There's a thing we white folks do, where we invoke a black or womanist theologian—usually James Cone, Delores Williams, or Willie Jennings—as surety for our arguments. The form of invocation is 'this person said X, therefore ... ' It's extremely bad, for at least two reasons.
First, the invocations typically treat single theologians as representative of an entire community—what James Cone writes *is* Black Theology, Delores Williams *is* womanist theology.
This is really bad. It flattens these fields to sets of claims which can be repeated, not a practice of committed inquiry and argument. It renders them homogenous, as if black and womanist theologians didn't disagree. And it treats the figure invoked as if they were static.
In all, rather than evincing meaningful engagement, this usage just reduces the figures invoked to rhetorical tools, in the process distorting them, the fields they helped create, and their colleagues.
Secondly, and relatedly—whenever I see this, the main effect is *not* to draw attention to the arguments cited, but to claim that theologian's authority for oneself.
I've mainly seen this in a 'moral' sense. When white folk cite Cone without engaging him, it reads as a way of saying 'I'm one of the good white folks.' Or; it's a way of performing anti-racist whiteness. Which, precisely to the extent it's about the whiteness, is, well...

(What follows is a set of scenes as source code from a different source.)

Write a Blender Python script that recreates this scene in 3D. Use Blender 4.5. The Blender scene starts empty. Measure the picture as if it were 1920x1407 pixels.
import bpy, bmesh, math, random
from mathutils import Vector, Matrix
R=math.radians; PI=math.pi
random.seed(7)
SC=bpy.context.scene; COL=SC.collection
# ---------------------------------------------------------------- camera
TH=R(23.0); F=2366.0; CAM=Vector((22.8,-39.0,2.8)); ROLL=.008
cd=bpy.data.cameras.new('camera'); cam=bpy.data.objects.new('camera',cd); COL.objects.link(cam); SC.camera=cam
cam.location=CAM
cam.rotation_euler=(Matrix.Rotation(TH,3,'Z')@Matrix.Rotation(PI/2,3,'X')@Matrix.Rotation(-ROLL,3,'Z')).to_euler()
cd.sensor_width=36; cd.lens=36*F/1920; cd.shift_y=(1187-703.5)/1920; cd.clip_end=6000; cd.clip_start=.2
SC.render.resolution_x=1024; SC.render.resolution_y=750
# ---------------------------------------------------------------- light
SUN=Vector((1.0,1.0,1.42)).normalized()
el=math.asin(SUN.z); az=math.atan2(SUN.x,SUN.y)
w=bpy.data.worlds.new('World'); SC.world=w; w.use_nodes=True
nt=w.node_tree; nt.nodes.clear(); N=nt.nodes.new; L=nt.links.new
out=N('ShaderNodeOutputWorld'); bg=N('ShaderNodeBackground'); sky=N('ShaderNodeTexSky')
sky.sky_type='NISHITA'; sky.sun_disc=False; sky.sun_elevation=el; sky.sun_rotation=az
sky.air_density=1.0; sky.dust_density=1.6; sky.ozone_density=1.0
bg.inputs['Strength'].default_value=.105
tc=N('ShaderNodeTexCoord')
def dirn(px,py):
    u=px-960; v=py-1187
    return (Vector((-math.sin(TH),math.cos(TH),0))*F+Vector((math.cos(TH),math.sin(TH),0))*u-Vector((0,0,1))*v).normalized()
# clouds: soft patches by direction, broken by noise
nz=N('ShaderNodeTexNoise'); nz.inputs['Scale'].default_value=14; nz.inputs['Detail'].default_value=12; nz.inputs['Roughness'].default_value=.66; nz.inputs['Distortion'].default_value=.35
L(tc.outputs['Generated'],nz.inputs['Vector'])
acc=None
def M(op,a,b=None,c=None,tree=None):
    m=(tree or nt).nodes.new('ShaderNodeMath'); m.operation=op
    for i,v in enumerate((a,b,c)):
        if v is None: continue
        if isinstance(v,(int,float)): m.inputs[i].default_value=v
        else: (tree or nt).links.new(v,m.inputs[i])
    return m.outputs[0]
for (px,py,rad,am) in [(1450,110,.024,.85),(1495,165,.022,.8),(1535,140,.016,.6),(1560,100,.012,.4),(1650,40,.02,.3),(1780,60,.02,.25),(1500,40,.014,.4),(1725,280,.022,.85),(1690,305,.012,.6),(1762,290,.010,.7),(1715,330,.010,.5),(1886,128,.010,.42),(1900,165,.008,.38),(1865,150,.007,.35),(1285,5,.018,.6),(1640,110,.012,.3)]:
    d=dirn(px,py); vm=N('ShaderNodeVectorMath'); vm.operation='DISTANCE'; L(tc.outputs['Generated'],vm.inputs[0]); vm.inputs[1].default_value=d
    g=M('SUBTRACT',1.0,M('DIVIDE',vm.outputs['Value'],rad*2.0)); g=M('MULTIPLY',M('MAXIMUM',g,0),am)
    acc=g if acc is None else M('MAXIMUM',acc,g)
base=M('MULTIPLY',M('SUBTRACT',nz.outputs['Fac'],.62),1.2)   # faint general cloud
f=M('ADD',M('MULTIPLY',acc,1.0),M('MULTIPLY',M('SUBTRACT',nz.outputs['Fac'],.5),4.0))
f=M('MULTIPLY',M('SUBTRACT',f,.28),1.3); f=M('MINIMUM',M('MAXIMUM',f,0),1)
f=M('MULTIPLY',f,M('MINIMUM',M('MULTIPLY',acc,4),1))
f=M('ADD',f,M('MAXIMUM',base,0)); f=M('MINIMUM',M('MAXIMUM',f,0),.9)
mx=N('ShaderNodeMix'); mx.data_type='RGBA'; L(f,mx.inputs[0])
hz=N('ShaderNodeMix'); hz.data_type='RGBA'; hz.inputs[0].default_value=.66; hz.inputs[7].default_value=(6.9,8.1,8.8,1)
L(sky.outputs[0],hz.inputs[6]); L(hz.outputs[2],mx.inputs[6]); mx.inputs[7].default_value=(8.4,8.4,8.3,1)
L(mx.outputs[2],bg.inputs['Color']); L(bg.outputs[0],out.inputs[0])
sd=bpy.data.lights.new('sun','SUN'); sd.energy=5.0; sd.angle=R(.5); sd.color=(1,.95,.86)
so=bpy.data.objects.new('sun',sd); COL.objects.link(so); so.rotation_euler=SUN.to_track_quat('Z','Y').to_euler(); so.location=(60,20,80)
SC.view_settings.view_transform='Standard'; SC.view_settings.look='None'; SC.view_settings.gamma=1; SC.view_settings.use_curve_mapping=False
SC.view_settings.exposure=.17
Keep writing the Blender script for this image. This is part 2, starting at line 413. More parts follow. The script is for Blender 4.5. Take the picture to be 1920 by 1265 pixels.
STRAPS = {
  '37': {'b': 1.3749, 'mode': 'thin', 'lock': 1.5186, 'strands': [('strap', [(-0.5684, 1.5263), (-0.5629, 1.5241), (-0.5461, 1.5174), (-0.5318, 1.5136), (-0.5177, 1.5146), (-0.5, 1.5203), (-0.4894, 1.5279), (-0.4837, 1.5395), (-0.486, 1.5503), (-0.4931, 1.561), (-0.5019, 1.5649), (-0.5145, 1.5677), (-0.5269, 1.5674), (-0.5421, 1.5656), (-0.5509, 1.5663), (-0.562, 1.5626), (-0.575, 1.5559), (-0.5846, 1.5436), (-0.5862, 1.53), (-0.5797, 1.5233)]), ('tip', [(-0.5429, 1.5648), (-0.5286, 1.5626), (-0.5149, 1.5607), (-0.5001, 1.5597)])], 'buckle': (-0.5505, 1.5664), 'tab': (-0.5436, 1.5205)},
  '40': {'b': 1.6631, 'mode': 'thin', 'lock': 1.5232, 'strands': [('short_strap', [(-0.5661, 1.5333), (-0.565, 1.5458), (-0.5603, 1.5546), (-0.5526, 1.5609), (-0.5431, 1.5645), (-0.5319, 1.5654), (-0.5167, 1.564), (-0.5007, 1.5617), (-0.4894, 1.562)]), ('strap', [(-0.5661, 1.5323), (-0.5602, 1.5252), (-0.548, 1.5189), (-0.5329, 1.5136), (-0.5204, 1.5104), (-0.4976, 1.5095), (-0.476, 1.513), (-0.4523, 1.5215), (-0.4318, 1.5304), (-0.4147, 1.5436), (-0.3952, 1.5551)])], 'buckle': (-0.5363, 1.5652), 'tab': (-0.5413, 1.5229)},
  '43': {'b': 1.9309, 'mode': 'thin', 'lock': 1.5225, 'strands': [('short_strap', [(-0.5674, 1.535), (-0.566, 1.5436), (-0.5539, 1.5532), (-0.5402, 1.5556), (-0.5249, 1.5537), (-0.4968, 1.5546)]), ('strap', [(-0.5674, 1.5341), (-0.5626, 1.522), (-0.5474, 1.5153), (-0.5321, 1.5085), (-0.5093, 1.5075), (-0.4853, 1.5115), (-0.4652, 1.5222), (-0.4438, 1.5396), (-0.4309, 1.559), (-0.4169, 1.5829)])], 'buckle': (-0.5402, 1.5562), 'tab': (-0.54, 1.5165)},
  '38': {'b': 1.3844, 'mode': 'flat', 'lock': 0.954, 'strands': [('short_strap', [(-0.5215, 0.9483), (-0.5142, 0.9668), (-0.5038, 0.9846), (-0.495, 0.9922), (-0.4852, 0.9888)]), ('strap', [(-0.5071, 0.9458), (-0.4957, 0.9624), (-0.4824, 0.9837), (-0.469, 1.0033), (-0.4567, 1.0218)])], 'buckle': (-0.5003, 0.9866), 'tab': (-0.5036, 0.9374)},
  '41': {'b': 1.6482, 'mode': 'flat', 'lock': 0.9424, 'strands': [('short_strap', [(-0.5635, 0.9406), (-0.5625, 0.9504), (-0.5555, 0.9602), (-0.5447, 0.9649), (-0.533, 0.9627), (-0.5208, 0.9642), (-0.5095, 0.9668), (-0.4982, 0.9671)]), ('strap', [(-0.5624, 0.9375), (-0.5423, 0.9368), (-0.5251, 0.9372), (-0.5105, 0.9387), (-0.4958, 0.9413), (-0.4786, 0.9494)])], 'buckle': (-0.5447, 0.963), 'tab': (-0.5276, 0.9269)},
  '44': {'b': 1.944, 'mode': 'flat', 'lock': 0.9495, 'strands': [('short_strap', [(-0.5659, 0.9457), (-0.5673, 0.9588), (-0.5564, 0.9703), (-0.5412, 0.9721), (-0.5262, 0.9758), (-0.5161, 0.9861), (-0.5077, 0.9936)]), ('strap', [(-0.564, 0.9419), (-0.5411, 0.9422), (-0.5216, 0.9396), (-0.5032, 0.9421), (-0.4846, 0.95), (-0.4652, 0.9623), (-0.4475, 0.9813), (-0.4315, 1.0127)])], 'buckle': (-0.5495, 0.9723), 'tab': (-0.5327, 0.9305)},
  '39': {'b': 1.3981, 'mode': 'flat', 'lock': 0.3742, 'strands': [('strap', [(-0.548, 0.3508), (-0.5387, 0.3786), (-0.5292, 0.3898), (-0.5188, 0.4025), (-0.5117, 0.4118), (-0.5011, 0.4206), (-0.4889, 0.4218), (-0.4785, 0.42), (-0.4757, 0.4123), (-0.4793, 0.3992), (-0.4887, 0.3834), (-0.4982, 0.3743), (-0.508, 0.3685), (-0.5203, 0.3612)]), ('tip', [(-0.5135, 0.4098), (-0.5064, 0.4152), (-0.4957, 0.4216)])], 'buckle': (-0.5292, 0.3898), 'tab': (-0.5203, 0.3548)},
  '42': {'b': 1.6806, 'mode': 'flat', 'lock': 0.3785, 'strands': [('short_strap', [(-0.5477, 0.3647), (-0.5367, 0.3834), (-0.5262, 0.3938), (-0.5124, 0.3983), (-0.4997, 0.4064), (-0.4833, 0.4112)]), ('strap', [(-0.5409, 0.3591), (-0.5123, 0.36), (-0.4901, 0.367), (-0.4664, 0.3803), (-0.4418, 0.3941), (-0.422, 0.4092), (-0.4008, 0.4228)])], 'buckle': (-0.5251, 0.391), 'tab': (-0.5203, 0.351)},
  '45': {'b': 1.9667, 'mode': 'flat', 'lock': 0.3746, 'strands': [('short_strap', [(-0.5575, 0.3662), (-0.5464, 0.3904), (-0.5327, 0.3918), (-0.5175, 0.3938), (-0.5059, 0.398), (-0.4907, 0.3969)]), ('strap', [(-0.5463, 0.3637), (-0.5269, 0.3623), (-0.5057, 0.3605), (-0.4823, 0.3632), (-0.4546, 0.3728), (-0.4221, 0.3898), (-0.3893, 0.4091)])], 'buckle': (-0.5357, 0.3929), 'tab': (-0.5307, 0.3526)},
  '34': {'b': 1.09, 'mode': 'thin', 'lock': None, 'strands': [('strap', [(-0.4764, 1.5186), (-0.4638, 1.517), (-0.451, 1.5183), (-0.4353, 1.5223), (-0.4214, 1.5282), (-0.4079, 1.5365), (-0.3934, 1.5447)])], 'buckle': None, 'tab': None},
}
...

In this, it's as if black and womanist theologians get used like Magic Cards, buffing the white speaker with a saintly aura, since in the division between good and bad guys (it is honestly almost always guys), the bad guys obviously wouldn't appeal to these figures!
If/when this occurs, all that's happening is that a black theologian's intellectual project is being appropriated to perform a morally superior version of whiteness.
Anyway, insofar as this actually occurs, the rhetorical deployment of black and womanist theologians by white folks which treats them as cards to be played is a Very Bad Thing. It distorts the work they've done and inspired. It appropriates them for the sake of white smugness.
(This is, btw, very specifically about white deployments of black thinkers for rhetorical purposes. It shouldn't be generalized beyond that.)